The function $f(x)$ is $2$-periodic and $f(x)=(x+1)^2, \ -1<x<1.$ Expand $f$ in terms of a complex Fourier series and find a $2$-periodic solution to the equation
$$2y''-y'-y=f(x).$$
$a_0$ is trivially found to be $4/3$ and for $a_n$ I get
$$a_n=\int_{-1}^{1}(x+1)^2\cos(\pi n x)dx.$$
I have 2 questions:
In order to calculate the above integral so that the series become complex, should I just substitute $\cos(\pi n x)=(e^{i\pi n x}+e^{-i\pi n x})/2$ and then use integration by barts on the 4 out of 6 terms that pop up after I expand the integrand. This sounds a bit tedious, is there any trick/shortcut to this or do I simply need to bite the sour apple?
I don't understand what I should do on the second part regarding the differential equation. should I simply solve for $y(x)?$ I've never solved an ODE where the RHS is a complex sum.
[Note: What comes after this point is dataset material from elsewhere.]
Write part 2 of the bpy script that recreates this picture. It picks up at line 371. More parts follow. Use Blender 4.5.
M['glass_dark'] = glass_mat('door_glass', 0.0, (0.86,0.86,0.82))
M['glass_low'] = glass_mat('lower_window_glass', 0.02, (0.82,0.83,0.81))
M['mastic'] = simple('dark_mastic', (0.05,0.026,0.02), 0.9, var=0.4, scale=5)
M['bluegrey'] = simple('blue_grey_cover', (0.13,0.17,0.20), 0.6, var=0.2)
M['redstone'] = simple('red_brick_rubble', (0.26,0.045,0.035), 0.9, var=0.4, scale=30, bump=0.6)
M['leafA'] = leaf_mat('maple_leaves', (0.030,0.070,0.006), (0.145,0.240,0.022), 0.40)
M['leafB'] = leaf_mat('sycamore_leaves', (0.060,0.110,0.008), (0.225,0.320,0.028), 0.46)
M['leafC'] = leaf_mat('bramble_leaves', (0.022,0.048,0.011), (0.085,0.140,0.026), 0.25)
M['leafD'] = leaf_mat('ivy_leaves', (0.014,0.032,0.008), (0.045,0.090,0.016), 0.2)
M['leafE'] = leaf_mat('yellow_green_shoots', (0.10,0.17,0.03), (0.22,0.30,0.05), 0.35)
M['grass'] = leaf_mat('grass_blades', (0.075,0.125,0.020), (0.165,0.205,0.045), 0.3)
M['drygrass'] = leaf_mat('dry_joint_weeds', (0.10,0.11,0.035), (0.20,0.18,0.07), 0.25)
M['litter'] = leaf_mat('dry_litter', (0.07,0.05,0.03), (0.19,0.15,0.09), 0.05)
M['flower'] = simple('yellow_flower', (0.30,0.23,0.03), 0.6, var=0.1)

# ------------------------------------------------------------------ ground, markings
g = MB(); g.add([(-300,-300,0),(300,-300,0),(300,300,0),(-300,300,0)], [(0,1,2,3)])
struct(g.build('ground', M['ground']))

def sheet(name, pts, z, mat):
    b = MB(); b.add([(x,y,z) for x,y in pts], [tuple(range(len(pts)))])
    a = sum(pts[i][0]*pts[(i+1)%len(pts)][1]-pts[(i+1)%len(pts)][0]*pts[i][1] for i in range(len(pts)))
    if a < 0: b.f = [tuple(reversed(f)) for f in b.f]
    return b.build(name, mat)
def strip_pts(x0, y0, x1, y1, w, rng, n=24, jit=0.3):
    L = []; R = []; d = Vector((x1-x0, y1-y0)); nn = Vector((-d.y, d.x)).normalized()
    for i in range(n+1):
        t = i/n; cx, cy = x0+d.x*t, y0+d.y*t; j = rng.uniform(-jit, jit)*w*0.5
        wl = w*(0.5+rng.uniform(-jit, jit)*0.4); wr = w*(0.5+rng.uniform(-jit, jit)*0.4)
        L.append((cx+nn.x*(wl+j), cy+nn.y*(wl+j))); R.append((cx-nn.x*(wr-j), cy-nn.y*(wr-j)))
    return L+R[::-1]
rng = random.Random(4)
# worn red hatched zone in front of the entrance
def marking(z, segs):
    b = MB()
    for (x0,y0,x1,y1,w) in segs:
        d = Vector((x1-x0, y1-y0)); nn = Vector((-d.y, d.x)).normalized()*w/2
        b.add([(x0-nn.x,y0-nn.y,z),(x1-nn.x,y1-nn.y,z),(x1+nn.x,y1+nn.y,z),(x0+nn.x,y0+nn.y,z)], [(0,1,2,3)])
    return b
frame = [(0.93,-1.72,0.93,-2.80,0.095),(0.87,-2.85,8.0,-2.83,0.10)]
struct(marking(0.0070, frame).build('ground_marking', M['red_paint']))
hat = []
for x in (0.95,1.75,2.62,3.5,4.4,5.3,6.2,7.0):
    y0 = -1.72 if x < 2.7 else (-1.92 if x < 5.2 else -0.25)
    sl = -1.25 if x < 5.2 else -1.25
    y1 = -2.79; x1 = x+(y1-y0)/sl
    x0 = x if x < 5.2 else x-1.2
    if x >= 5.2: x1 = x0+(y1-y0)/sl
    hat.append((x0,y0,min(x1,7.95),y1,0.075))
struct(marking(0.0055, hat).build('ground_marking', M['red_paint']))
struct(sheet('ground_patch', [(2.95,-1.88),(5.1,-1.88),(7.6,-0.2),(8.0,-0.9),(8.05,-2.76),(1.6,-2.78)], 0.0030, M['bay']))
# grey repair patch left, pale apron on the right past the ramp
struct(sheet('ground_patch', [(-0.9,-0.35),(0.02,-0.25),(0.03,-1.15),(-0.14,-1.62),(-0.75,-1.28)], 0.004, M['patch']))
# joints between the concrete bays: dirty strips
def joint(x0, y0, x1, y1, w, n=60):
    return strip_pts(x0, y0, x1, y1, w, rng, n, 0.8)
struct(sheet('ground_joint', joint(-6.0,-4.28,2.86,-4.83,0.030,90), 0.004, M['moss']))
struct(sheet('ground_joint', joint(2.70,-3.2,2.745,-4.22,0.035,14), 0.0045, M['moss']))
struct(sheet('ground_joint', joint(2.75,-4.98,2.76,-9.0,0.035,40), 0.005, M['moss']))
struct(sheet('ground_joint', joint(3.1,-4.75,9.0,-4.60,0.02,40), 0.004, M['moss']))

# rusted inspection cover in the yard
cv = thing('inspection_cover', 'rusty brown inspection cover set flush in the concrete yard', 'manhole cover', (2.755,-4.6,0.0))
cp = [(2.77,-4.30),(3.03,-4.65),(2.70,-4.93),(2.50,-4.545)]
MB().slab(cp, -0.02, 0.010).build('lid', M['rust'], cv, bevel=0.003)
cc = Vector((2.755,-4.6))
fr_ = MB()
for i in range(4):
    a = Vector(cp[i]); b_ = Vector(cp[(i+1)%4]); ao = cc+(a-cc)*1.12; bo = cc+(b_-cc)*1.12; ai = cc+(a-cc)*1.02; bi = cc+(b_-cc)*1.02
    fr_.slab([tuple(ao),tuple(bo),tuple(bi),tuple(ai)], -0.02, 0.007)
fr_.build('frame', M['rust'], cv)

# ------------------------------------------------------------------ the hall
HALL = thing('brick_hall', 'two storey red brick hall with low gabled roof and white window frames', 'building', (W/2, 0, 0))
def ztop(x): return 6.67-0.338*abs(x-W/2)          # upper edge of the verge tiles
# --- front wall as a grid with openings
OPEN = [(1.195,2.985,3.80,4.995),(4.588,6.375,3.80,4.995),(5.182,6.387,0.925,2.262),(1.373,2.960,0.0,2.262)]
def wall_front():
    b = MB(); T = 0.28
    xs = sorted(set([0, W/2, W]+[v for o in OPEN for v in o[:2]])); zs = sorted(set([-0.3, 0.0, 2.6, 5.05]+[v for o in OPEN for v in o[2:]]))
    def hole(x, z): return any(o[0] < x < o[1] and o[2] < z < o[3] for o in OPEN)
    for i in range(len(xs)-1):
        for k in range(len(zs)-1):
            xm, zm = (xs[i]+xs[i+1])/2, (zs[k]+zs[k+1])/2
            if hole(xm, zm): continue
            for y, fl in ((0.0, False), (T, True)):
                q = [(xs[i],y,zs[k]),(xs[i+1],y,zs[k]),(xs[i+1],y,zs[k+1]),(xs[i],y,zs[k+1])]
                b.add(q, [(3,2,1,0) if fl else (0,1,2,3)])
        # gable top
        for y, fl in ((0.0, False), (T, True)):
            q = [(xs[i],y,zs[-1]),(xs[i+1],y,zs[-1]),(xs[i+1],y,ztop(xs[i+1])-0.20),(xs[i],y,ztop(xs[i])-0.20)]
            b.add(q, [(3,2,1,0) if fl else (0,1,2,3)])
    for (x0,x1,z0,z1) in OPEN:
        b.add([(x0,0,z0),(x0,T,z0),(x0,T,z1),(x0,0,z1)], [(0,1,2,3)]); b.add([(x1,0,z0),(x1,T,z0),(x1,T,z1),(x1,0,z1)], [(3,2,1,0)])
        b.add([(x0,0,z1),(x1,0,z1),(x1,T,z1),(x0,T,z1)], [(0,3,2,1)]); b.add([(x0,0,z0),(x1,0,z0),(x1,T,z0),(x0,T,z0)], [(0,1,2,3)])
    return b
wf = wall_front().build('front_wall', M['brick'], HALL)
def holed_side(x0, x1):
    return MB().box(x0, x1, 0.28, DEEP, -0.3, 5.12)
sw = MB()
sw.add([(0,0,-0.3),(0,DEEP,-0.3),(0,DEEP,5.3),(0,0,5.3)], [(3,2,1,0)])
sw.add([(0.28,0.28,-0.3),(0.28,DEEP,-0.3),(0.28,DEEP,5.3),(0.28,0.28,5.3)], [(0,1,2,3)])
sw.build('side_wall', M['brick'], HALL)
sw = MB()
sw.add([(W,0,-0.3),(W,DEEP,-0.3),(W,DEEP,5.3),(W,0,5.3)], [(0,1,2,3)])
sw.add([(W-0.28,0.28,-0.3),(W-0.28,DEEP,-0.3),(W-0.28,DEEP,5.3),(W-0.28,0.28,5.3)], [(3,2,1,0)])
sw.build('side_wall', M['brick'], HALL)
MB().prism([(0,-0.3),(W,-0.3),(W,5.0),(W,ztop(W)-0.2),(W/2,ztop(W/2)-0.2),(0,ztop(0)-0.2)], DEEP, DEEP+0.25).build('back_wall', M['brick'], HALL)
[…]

EDIT 1: After jmerry's answer, I calculated that
$$c_n=e^{-i\pi n}\left(\frac{2i\pi^2 n^2+2\pi n-i+ie^{2i\pi n}}{\pi^3 n^3}\right),$$
and Wolfram Alpha agrees with that answer. Now I want to express $f(x)$ as a sum with a simplified summand. I have that
$$f(x)=\sum_{n=-\infty}^{n=\infty}c_n e^{in\pi x}=\sum_{n=-\infty}^{n=\infty}e^{-i\pi n}\left(\frac{2i\pi^2 n^2+2\pi n-i+ie^{2i\pi n}}{\pi^3 n^3}\right) e^{in\pi x}.$$
However, the answer in the book is
$$f(x)=\frac{4}{3}+\frac{2}{\pi^2}\sum_{n=-\infty}^{n=\infty}\frac{(-1)^n(1+i\pi n)}{n^2}e^{i\pi n x}, \quad n\neq 0.$$
I assume that the first term, $4/3$ is just $c_0$. However, this answer seems to suggest that
$$c_n=e^{-i\pi n}\left(\frac{2i\pi^2 n^2+2\pi n-i+ie^{2i\pi n}}{\pi^3 n^3}\right) =\frac{2(-1)^n(1+i\pi n)}{\pi^2n^2},$$
can someone show me how this is?
EDIT 2: Ok I also figured out the question I had in Edit 2. Now all that remains is the differential equation.
It is tedious, but that's just the way things are. This is not a particularly nice function in the ways that matter.
However, you do appear to have misunderstood the question. It's asking for a complex Fourier series - which means that it'll all be in terms of exponentials, not sines and cosines. It's $\sum_{n=-\infty}^{\infty} c_n e^{in\pi x}$, and $c_n=\frac12\int_{-1}^1 e^{-in\pi x}f(x)\,dx$. As such, integrating against that exponential, there will only be three terms in the integral for each coefficient, not six.
The relation of this to the real Fourier series (sines and cosines) you're familiar with? $c_n$ and $c_{-n}$ are linear combinations of $a_n$ and $b_n$, and vice versa.
Regarding the differential equation - this is a standard use for transform methods. Apply the transform to both sides, turning the differential equation into an algebraic equation. Solve that algebraic equation, and then invert the transform to find the solution to the original differential equation.
Complex numbers aren't going to be a problem. The calculus of complex-valued functions of a real variable looks just like that for real-valued functions, except we've got a little more flexibility in arithmetic.
Do you know what the Fourier series for $f'$ or $f''$ is in terms of the series for $f$?
[Edit in response to comment]
Yes, the $\frac43$ term is just $c_0$.
OK, simplifying that expression for $c_n$. First, $e^{2\pi in}$? That's just $1$. Periodicity. That kills the constant terms in your numerator, after which you can factor out a common $\pi n$ between the numerator and denominator. As for the $e^{-\pi i n}$ factor in front? That's $(-1)^n$, a much less unwieldy expression. Apply those, and you get the form in the book. It looks like the Wolfram Alpha answer didn't assume that $n$ was an integer, leading to the inconvenient form.